**WHAT IS NEEDED:**
Search the material for the word "scene" and report each line where it turns up.

**PROVIDED INFORMATION:**

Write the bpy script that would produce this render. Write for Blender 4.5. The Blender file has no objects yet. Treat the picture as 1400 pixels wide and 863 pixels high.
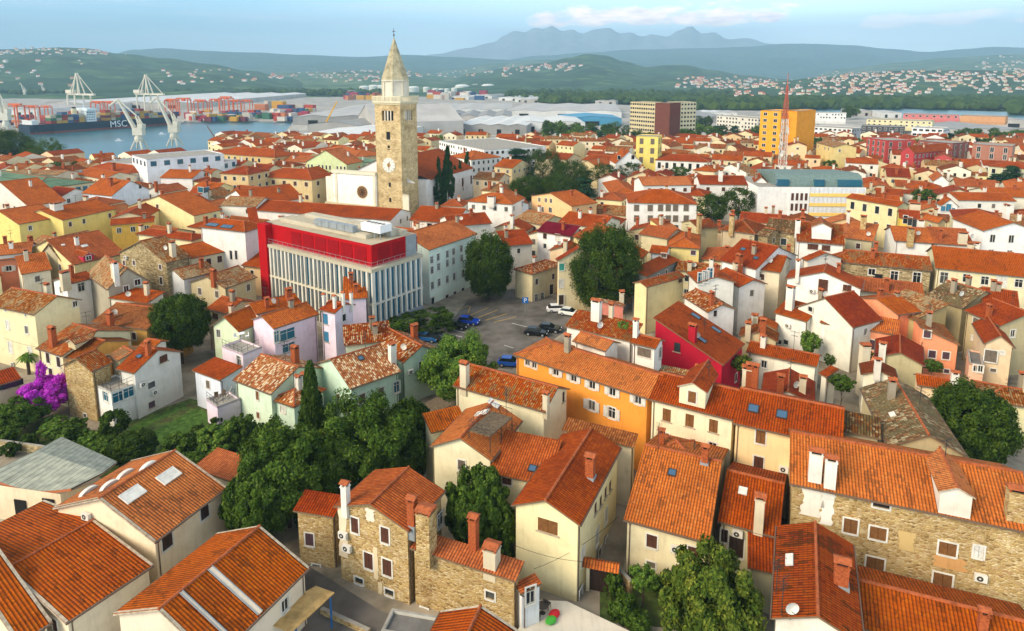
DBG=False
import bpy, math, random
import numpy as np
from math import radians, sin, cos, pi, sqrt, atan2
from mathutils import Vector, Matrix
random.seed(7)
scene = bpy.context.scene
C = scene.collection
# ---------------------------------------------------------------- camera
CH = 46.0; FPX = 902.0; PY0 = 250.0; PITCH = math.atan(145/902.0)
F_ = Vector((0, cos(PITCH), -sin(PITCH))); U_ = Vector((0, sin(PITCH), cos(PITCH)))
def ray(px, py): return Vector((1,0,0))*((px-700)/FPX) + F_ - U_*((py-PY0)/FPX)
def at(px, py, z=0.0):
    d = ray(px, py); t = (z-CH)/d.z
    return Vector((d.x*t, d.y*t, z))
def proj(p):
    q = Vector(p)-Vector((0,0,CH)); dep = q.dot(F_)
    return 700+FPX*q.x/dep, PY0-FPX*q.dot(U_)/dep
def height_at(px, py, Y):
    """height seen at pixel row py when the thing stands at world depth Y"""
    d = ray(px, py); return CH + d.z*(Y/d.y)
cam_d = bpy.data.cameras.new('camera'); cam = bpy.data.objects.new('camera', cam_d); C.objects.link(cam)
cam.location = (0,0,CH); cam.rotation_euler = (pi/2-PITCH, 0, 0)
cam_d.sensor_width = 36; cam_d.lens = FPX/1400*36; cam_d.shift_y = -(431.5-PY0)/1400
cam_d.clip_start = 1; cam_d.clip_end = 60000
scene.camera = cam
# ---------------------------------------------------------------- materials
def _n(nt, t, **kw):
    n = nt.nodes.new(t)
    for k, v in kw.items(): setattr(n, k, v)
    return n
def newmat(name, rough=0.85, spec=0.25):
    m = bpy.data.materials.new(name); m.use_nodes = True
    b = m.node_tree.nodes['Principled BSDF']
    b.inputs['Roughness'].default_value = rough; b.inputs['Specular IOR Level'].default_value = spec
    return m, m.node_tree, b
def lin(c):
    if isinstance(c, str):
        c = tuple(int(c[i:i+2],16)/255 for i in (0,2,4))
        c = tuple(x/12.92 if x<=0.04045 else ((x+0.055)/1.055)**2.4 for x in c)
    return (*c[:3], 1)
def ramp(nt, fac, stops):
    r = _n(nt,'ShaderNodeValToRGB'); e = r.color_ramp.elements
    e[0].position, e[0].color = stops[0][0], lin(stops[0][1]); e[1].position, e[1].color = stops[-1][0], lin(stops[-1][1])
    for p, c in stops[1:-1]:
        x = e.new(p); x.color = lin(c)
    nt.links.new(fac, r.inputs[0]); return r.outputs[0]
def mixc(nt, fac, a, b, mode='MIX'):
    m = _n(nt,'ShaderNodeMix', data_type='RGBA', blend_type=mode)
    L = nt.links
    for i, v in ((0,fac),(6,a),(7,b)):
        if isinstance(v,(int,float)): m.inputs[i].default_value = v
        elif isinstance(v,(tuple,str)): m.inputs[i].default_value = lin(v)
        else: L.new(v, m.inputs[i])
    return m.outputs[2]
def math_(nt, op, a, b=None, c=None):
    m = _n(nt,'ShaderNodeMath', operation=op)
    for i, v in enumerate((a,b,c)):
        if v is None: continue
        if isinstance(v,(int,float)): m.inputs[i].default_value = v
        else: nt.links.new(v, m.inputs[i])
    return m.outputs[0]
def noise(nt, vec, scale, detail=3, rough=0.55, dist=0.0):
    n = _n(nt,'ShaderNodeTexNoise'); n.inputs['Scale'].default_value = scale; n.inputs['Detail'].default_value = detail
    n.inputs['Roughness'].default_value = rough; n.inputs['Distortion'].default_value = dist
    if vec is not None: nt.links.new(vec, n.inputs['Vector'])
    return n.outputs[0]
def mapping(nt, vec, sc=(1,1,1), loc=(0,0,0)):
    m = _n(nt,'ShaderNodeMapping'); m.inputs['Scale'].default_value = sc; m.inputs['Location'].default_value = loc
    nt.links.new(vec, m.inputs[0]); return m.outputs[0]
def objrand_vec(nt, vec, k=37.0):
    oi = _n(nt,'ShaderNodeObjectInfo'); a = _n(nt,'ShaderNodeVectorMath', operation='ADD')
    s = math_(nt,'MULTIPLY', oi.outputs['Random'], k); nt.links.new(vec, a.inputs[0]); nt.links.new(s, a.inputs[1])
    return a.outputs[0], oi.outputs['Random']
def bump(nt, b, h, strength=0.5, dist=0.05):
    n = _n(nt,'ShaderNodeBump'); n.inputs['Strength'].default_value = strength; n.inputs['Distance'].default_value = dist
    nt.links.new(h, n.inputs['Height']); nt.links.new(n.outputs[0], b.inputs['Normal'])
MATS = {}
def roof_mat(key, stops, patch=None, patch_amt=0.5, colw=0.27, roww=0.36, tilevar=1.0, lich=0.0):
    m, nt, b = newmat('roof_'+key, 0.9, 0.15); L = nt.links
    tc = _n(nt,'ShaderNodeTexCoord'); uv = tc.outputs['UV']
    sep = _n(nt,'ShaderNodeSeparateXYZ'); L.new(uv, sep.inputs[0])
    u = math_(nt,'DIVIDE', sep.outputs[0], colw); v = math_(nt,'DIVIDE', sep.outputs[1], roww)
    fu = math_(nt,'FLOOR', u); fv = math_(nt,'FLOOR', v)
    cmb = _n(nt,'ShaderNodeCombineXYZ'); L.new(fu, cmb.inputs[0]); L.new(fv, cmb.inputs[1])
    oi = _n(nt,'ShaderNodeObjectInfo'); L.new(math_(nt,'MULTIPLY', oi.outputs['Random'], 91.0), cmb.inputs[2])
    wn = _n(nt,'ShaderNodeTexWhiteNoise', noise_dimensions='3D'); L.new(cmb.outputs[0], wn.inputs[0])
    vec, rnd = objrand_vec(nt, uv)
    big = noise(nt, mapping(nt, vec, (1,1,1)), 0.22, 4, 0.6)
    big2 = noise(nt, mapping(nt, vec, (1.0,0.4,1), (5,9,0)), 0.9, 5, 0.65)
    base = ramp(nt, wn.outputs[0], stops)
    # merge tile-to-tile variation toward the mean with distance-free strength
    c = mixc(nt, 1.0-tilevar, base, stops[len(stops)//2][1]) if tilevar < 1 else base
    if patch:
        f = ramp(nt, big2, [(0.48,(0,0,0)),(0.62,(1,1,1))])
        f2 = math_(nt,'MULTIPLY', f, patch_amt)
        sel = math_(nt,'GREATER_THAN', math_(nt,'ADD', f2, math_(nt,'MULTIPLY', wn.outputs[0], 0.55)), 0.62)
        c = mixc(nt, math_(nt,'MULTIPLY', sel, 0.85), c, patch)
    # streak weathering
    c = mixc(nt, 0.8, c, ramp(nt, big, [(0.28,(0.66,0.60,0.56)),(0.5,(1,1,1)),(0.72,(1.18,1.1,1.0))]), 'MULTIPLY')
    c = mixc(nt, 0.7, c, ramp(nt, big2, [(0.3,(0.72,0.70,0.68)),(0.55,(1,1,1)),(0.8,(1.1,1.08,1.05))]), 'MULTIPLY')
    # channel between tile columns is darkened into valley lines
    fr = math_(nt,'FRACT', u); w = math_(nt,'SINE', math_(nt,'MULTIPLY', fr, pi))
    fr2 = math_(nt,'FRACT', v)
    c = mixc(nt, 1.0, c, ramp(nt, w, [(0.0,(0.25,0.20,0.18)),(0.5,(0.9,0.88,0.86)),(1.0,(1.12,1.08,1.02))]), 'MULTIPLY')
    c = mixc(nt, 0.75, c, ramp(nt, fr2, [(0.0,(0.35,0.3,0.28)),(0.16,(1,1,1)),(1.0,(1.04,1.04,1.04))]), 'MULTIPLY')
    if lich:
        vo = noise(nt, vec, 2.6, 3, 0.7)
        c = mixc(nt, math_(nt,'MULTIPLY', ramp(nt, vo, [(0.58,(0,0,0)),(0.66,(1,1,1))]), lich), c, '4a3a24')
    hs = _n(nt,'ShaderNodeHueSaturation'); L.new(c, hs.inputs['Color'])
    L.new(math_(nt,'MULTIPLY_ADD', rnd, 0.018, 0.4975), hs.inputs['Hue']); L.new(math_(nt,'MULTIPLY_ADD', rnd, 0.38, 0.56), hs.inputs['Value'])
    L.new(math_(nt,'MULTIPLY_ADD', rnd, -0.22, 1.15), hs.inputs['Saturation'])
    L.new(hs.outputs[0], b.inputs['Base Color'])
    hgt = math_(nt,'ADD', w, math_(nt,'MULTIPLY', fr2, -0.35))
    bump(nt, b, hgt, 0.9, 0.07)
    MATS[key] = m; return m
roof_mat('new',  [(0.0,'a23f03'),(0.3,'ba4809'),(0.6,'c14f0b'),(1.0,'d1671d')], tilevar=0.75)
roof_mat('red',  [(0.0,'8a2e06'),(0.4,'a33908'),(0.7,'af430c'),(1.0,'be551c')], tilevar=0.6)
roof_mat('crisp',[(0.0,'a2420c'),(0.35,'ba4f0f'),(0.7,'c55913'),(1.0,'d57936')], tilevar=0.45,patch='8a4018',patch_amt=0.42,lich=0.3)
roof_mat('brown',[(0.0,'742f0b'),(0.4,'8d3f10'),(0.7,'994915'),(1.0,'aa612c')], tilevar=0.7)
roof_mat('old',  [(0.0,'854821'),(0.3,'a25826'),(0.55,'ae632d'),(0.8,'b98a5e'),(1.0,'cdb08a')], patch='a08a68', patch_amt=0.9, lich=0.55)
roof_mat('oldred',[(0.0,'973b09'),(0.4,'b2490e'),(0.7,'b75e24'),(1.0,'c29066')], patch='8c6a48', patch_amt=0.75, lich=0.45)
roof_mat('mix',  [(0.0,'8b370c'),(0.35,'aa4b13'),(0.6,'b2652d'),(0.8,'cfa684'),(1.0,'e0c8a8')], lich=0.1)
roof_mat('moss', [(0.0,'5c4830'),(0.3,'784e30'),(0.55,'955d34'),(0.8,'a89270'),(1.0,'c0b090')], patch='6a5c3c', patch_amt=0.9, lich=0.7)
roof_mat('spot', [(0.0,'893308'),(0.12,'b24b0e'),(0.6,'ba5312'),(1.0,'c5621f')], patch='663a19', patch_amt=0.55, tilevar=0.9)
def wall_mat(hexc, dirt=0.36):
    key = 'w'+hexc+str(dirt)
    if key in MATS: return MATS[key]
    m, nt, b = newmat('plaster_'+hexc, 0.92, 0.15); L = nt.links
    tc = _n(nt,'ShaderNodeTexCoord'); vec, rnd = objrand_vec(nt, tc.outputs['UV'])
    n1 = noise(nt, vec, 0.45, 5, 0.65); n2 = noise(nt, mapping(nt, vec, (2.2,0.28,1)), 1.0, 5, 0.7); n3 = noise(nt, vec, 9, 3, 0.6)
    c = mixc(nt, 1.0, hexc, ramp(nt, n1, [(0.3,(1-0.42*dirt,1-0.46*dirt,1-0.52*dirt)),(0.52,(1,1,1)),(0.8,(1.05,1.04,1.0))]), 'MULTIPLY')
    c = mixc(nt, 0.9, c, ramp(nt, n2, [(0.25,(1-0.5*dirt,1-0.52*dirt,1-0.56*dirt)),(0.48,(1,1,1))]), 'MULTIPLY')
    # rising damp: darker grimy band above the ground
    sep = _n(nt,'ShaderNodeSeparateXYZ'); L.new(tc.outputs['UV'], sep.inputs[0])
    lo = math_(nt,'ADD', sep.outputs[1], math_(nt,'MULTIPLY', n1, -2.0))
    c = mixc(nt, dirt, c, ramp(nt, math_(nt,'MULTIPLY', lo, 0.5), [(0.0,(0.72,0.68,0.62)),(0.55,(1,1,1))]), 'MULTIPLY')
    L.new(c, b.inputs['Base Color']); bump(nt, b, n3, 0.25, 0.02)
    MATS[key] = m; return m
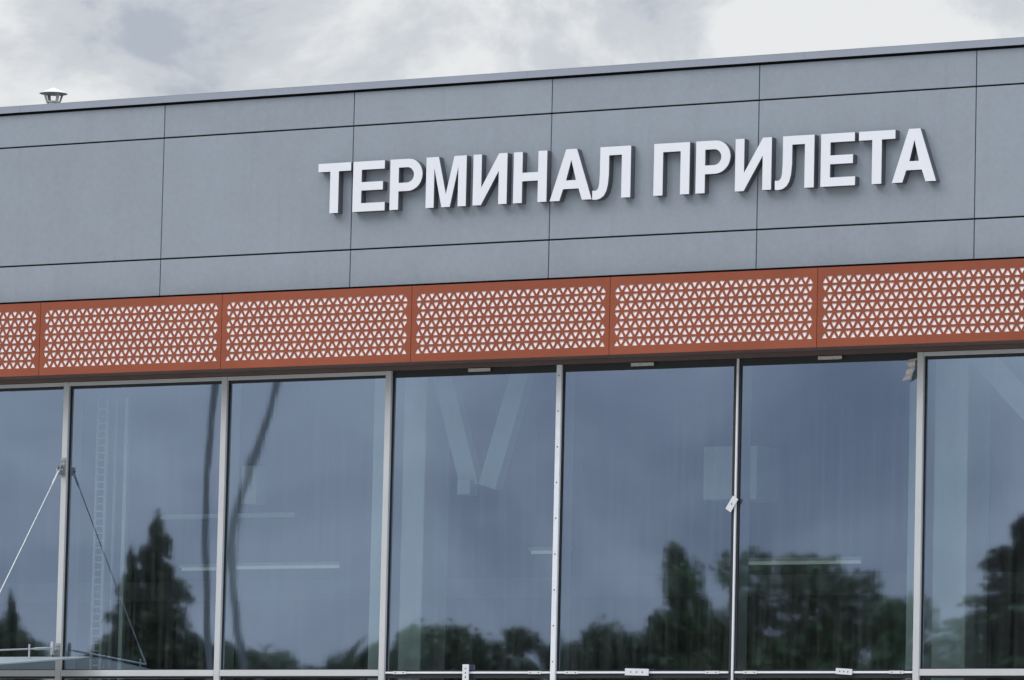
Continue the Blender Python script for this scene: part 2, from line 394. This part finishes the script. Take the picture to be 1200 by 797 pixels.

**RESPONSE FOR THIS EXERCISE:**
scene = bpy.context.scene
C = scene.collection
scene.camera = cam
Continue the Blender Python script for this scene: part 2, from line 394. This part finishes the script. Take the picture to be 1200 by 797 pixels.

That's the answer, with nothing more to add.